## BEGIN RECORDED INFORMATION

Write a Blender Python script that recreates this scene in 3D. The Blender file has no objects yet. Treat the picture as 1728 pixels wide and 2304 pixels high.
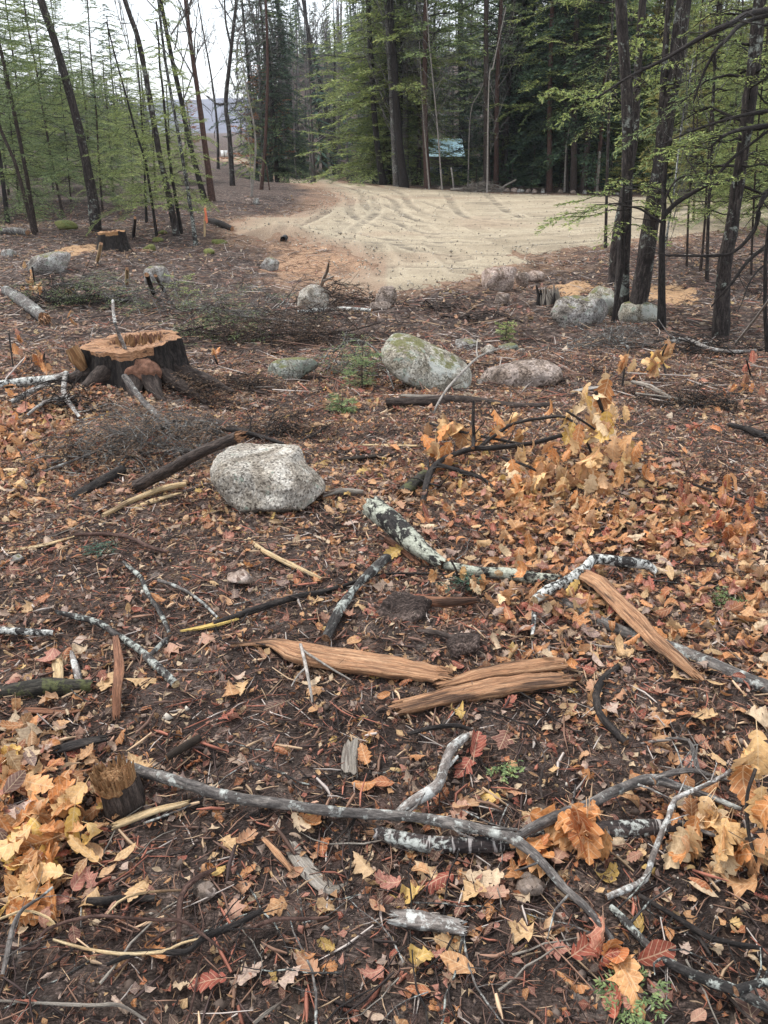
import bpy, math, numpy as np
from mathutils import Vector, Matrix
R = math.radians
rng = np.random.default_rng(11)
scene = bpy.context.scene

# ---------------------------------------------------------------- camera
CAM_H, PITCH, FPX, CX, CY = 1.60, R(26.35), 1740.5, 864.0, 1152.0
cam = bpy.data.cameras.new("camera")
cam.sensor_fit = 'VERTICAL'; cam.angle_y = 2*math.atan(CY/FPX)
cam.clip_start = 0.05; cam.clip_end = 4000
cam_o = bpy.data.objects.new("camera", cam); scene.collection.objects.link(cam_o)
cam_o.location = (0, 0, CAM_H); cam_o.rotation_euler = (R(90)-PITCH, 0, 0)
scene.camera = cam_o

# ---------------------------------------------------------------- sky and light (bright overcast)
SUN_EL, SUN_AZ = R(58), R(-62)        # azimuth from +Y towards +X: soft light from the left and behind
world = bpy.data.worlds.new("World"); scene.world = world; world.use_nodes = True
nt = world.node_tree; nt.nodes.clear()
wo = nt.nodes.new('ShaderNodeOutputWorld'); bg = nt.nodes.new('ShaderNodeBackground')
sky = nt.nodes.new('ShaderNodeTexSky'); sky.sky_type = 'NISHITA'; sky.sun_disc = False
sky.sun_elevation = SUN_EL; sky.sun_rotation = SUN_AZ; sky.air_density = 1.0; sky.dust_density = 2.5
mixw = nt.nodes.new('ShaderNodeMix'); mixw.data_type = 'RGBA'
tcw = nt.nodes.new('ShaderNodeTexCoord'); nw = nt.nodes.new('ShaderNodeTexNoise')
nw.inputs['Scale'].default_value = 2.2; nw.inputs['Detail'].default_value = 5
mw = nt.nodes.new('ShaderNodeMapRange'); mw.inputs[1].default_value = .3; mw.inputs[2].default_value = .7
mw.inputs[3].default_value = .62; mw.inputs[4].default_value = .90
nt.links.new(tcw.outputs['Generated'], nw.inputs['Vector']); nt.links.new(nw.outputs['Fac'], mw.inputs[0])
nt.links.new(mw.outputs[0], mixw.inputs[0]); nt.links.new(sky.outputs[0], mixw.inputs[6])
mixw.inputs[7].default_value = (7.9, 8.3, 8.7, 1)          # cloud deck, same unit as the sky
nt.links.new(mixw.outputs[2], bg.inputs['Color']); bg.inputs['Strength'].default_value = 0.094
nt.links.new(bg.outputs[0], wo.inputs[0])
sun = bpy.data.lights.new("sun", 'SUN'); sun.energy = 1.5; sun.angle = R(11); sun.color = (1, .965, .91)
sun_o = bpy.data.objects.new("sun", sun); scene.collection.objects.link(sun_o)
_sd = Vector((math.sin(SUN_AZ)*math.cos(SUN_EL), math.cos(SUN_AZ)*math.cos(SUN_EL), math.sin(SUN_EL)))
sun_o.rotation_euler = _sd.to_track_quat('Z', 'Y').to_euler()
scene.view_settings.view_transform = 'Standard'; scene.view_settings.look = 'None'
scene.view_settings.exposure = 1.34; scene.view_settings.gamma = 1
scene.cycles.max_bounces = 6; scene.cycles.diffuse_bounces = 3; scene.cycles.transparent_max_bounces = 8

# ---------------------------------------------------------------- numpy noise and the height of the land
_perm = np.random.default_rng(5).random(65536)
def _hash(i, j, k=0): return _perm[((i*73856093) ^ (j*19349663) ^ (k*83492791)) & 65535]
def vnoise(x, y, s=0):
    x = np.asarray(x, float); y = np.asarray(y, float)
    i = np.floor(x).astype(np.int64); j = np.floor(y).astype(np.int64)
    u = x-i; v = y-j; u = u*u*(3-2*u); v = v*v*(3-2*v)
    return ((_hash(i, j, s)*(1-u)+_hash(i+1, j, s)*u)*(1-v) + (_hash(i, j+1, s)*(1-u)+_hash(i+1, j+1, s)*u)*v)*2-1
def fbm(x, y, s=0, o=4):
    a, r = 1, 0
    for k in range(o): r = r + a*vnoise(x*2**k, y*2**k, s+k); a *= .5
    return r
def smooth(a, b, x): t = np.clip((x-a)/(b-a), 0, 1); return t*t*(3-2*t)
_YK = np.array([-60, -5, 0, 2, 3.5, 5, 8, 11, 14, 40, 400]); _ZK = np.array([.9, .15, 0, -.02, -.12, -.25, -.6, -.85, -.95, -.97, -.97])
MOUNDS = []                                       # (x, y, radius, height) filled below from the photo
def h_base(x, y):
    x = np.asarray(x, float); y = np.asarray(y, float)
    z = np.interp(y, _YK, _ZK)
    far_edge = 41 + .25*np.clip(-x, 0, 40) - .22*np.clip(x, 0, 40)
    fall = smooth(0, 18, y-far_edge-1.5)*smooth(-10, -3, x+ (y-40)*.12)
    z = z - 1.9*fall
    z = z + 17*smooth(78, 170, y)*smooth(-.155, -.10, x/np.maximum(y, 1))      # wooded hillside behind the cabin
    z = z + 9*smooth(85, 190, y)*smooth(-.27, -.34, x/np.maximum(y, 1))        # and behind the left wood
    z = z + .09*vnoise(x*.9, y*.9, 3)*smooth(3, 7, y)*smooth(16, 12, y) + .16*vnoise(x*.35, y*.35, 9)*smooth(12, 18, y)*smooth(-3, -7, x)
    for (mx, my, mr, mh) in MOUNDS:
        z = z + mh*np.exp(-((x-mx)**2+(y-my)**2)/(mr*mr))
    return z
def h_full(x, y):
    n = smooth(40, 10, np.asarray(y, float))
    return h_base(x, y) + n*((.020+.016*smooth(3.5, 6, np.asarray(y, float)))*fbm(np.asarray(x)*4, np.asarray(y)*4, 21, 4)) + .006*fbm(np.asarray(x)*24, np.asarray(y)*24, 41, 2)*smooth(9, 5, np.asarray(y, float))
FWD = np.array([0, math.cos(PITCH), -math.sin(PITCH)]); UP = np.array([0, math.sin(PITCH), math.cos(PITCH)])
CAM = np.array([0, 0, CAM_H])
def ray(px, py): return FWD + np.array([1., 0, 0])*((px-CX)/FPX) + UP*((CY-py)/FPX)
_TS = np.geomspace(.8, 400, 900)
def P(px, py, off=0.0, hf=h_base):                # where the line of sight through that spot of the photo meets the land
    d = ray(px, py); pts = CAM + _TS[:, None]*d
    g = pts[:, 2]-hf(pts[:, 0], pts[:, 1])-off
    k = np.argmax(g < 0)
    if g[k] >= 0: k = len(g)-1
    if k == 0: k = 1
    t = _TS[k-1]+(_TS[k]-_TS[k-1])*g[k-1]/max(1e-9, g[k-1]-g[k])
    return CAM+t*d
def D(px, py, y):                                 # the point seen there at distance y
    d = ray(px, py); return CAM+d*(y/d[1])
def px_of(x, y, z):
    v = np.stack([np.asarray(x, float), np.asarray(y, float), np.asarray(z, float)-CAM_H], -1)
    c = v@FWD; c = np.where(c < .05, .05, c)
    return CX+FPX*v[..., 0]/c, CY-FPX*(v@UP)/c
def dist(p): return float((p-CAM)@FWD)
for (a, b, rr, hh) in [((640, 533), 0, .8, .34), ((1000, 680), 0, 1.0, .10), ((1180, 760), 0, .5, -.14), ((905, 1400), 0, .18, .05), ((1040, 1450), 0, .12, .045),
                       ((620, 455), 0, 2.6, .28), ((700, 600), 0, 1.6, -.22), ((300, 880), 0, .8, .07), ((350, 1000), 0, .55, .09), ((1010, 672), 0, .45, .12), ((1090, 652), 0, .5, .14), ((930, 690), 0, .4, .08), ((1190, 612), 0, .6, .12), ((470, 520), 0, .9, .12), ((40, 960), 0, .5, .06),
                       ((1250, 680), 0, .8, .10), ((1400, 1050), 0, .6, .07), ((200, 600), 0, 2.0, .18), ((1620, 600), 0, 2.2, .2)]:
    q = P(a, b) if False else P(a[0], a[1]); MOUNDS.append((q[0], q[1], rr, hh))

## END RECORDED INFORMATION

= WHAT THIS TASK INVOLVES =
Pictures are excluded; extract exactly the lines from the start of the data through the line that holds "scene = bpy.context.scene", both ends included.

= EXPECTED ANSWER =
Write a Blender Python script that recreates this scene in 3D. The Blender file has no objects yet. Treat the picture as 1728 pixels wide and 2304 pixels high.
import bpy, math, numpy as np
from mathutils import Vector, Matrix
R = math.radians
rng = np.random.default_rng(11)
scene = bpy.context.scene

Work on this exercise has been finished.